97. Xmas in Oz
30 December 2013
As we emerged from the airport at Melbourne we were enveloped by a blanket of 40ºC hot air. We had read that Melbourne weather can be extreme, but luckily temperatures for the rest of our stay were down in the more manageable 30s. We'd been invited to spend Christmas with Amanda's cousin Olwen, husband Don, their family and relations - we hadn't appreciated quite how many! We negotiated the dense rush-hour traffic out of Melbourne onto the quieter dual carriageway to their home at Mt. Martha on the Mornington Peninsular. Airlie Farm had once been a huge sheep station, and the house is a typical, generously proportioned bungalow of the colonial era - built in timber with a corrugated iron roof and veranda. The property still retains some pasture where Olwen and Don keep a few horses and cattle, and there is also a wetland area, orchards, woodland and wonderful views across an almost English landscape.

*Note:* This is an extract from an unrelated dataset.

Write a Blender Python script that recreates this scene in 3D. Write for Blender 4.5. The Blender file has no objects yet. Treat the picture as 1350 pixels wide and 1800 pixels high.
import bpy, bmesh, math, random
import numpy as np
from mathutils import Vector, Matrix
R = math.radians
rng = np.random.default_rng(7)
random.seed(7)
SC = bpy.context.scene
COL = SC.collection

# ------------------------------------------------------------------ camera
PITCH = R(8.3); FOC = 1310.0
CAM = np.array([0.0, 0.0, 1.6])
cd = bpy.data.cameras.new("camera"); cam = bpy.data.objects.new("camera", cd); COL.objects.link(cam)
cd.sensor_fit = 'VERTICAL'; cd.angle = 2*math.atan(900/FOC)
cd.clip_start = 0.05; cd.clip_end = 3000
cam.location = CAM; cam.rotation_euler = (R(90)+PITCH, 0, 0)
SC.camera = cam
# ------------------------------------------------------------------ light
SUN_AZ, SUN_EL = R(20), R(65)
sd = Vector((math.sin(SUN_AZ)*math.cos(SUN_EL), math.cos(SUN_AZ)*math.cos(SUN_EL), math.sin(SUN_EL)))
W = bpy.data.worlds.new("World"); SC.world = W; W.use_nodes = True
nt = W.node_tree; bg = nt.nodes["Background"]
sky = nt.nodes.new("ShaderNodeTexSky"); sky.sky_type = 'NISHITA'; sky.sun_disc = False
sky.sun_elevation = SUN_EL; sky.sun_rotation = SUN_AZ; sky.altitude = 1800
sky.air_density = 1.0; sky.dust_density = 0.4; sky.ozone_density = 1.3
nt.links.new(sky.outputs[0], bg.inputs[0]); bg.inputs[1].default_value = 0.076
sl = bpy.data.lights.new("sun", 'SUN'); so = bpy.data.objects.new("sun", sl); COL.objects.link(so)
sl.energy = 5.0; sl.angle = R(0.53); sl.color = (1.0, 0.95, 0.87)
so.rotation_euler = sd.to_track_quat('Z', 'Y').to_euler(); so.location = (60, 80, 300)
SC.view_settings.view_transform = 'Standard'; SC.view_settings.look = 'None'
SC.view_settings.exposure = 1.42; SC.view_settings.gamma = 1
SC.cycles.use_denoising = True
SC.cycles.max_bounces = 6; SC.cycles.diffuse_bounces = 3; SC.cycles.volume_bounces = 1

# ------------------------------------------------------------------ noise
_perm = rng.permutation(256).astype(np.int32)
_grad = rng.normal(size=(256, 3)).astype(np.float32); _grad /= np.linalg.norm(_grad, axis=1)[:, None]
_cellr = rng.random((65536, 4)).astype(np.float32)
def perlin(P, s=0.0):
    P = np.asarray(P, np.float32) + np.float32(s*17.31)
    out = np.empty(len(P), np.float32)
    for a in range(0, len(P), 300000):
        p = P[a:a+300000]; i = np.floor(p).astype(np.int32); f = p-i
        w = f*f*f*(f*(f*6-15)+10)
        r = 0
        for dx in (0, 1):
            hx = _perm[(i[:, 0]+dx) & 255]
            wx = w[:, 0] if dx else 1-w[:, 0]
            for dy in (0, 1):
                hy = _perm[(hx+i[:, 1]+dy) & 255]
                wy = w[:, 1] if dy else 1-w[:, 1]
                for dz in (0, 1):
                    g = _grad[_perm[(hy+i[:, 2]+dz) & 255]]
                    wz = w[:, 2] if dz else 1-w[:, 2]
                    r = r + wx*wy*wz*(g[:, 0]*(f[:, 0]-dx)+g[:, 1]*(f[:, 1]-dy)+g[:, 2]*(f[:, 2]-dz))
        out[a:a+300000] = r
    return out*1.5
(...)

Olwen took us for a drive to see the surrounding areas including Arthur's Seat State Park and the some of the coastline of the 60km diameter Port Phillip Bay. We walked out to the sandy headland at Point Nepean overlooking the "Rip" - the narrow pass that connects to the Bass Strait. Next day, Amanda and I caught a metro train back into Melbourne where we took a tram ride round the centre, visited the Aboriginal Cultural Centre at the museum and ambled through the picturesque lanes and arcades of this cultured city.
We then took ourselves off on a two-day drive along the Great Ocean Road from the Sorrento Ferry across the Rip to Port Campbell and back. The scenic route starts behind the surfing beach at Torquay and passes through seaside resorts such as Apollo Bay, where we lunched on fish-and-chips on the quay on the way, and again on the way back because they were so good. The road was built to provide employment for returned servicemen of the First World War and completed in 1932. There are endless dramatic seascapes culminating in the "Twelve Apostles" - tall columns of rock just offshore, of which we only counted eight. We stopped off at a wild-life park to see some kangaroos, wombats, dingoes and emus, but more special were seeing a wallaby jump out of dense forest into the road ahead of the car and disappear the other side, and koalas lazing in the gum trees beside the road out to Cape Otway.
Christmas Eve saw us putting up decorations and setting up a long table and chairs in the old sheep-shearing shed. Among the thirty four family members next day were Olwen's brothers Nigel and Martin; the latter Amanda hadn't seen since he emigrated with his parents in childhood. With precision planning, everyone arrived with part of the meal - from turkey and ham to plum pudding and mince pies. It made for a fabulous Aussy Christmas that we shall always remember.